Since this and the Catching Fire reviews were my first two ever (put up on the same day), and they were equally poor, I figured it was time to come back to them and do them a little better justice.  They are some of my favourite books after all.

Despite not being new to these books I was struck by how stark they are.  Katniss is a survivor, single mindedly so.  Her first person narration is almost monotone at times from her lack of reaction to anything that doesn't qualify as survival.  Romance, politics, innuendo is all lost on her not so much because she's naive, but because it's beyond her focus.  She needs none of it to feed her family, to protect Prim.  This makes her one of the most unusual characters in YA that I've ever run across, and it's also part of why she's so appealing to me.  She's practical to a point where she can't even begin to unravel her feelings about things when it all starts to get away from her, when romance and politics become games she has to play to survive.

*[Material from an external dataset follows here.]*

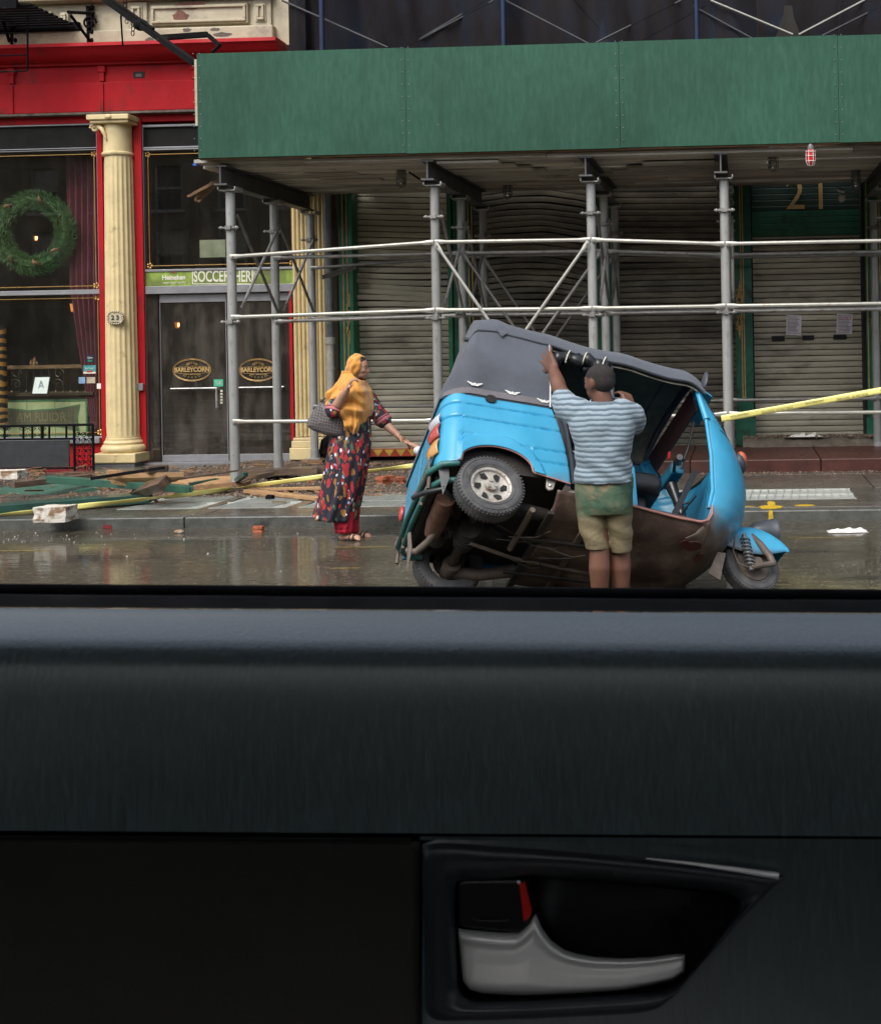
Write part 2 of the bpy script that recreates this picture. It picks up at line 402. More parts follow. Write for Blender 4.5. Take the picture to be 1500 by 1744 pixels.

Collins ability to lay out the most emotionally arresting scenes in just a few simple lines is also what makes the starkness work so well.  It's a mere 20 pages in when Prim's name is called in the reaping.  And in two paragraphs, as the crowd in District 12 goes silent instead of applauding, and then they each touch the three middle fingers of their left hand to their lips and hold it  out to her, Collins manages to create one of the strongest, most heartbreaking moments I've ever read.  It's the start of many more to come, but it's quiet simplicity is so moving it sets the tone for the rest of this brutal adventure.

Obviously I have to mention the love story.  I'm not sure this book would have the heart it does without it honestly, because without a doubt Peeta is the heart of this series.  His goodness is the only hold out in the endless horrors.  Without getting into the Gale/Peeta debate (I don't understand how there's a debate, honestly people, have you caught even a tiny portion of how good Peeta is??!), I have to say I was always firmly team Katniss.  I love that there is sort of an anti-triangle to the stories.  The boys want her to choose but she's so hopeless at conceiving of a world where there's room for romance it's a virtual impossibility for her to have a real relationship.  The idea that they expect lethal, practical Katniss to be romantically swept away is laughable.  To her credit she is not so stony that although she's under the impression at times she's faking it, she fools no one, least of all herself.  But it's not important to her survival, or anyone else's and so it deserves no further introspection or thought.

With characters that I deeply cared about almost upon contact, scenes that made me cry, and a story that really meant something Hunger Games was one of the top ten books I've ever read.  If you've not read this series yet I would strongly recommend rectifying that oversight.  You will not regret it, though anyone listening to you cry your way through some of the scenes might.  Be warned, have kleenex on hand.